First they came for . . .

Nov 15, 2015 16:01

I read something on Facebook earlier today about the way different people are reacting to the news about terrorist attacks. The author and I are not on each others' friends-lists; I only read this entry when someone else shared it, so I don't have explicit permission to copy this (I make the conscious, reasonable assumption that I have implicit permission, since the entry was itself public). To sum it up, two drunkards were harassing a man of Middle Eastern appearance in a convenience store, and the author intervened, offering them a relatively small kindness if they would cease their harassment, which they accepted. Feel free to read the original text for clarification and further detail.

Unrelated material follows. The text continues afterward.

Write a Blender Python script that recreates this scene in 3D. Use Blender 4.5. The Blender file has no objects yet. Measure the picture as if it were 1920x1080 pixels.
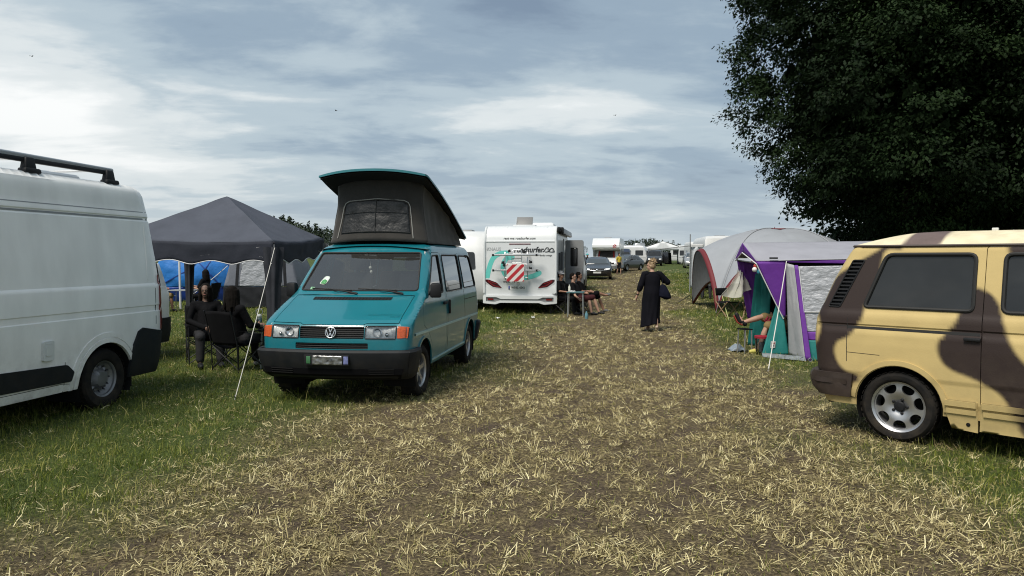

I sometimes come across narratives like this, and I sometimes imagine how I would react if I were to find myself in a similar situation, or at least how I would like to think I would react. Part of the original event was the author attempting to deflect the aggression the two men were displaying and being rebuffed on the basis of it not being his business. If I were faster on my mental feet, or with more reliable real-time access to the internet, I would like to believe I'd respond with the words attributed to Pastor Martin Niemöller.

I am disappointed that so many people on either (any?) side of a conflict regard conflict itself as a means to determine which side is in the right. Fighting doesn't make you right; it just makes it less likely that someone else will be talking about how you're wrong, whether because that someone else is dead or removed from the society or too afraid to speak out.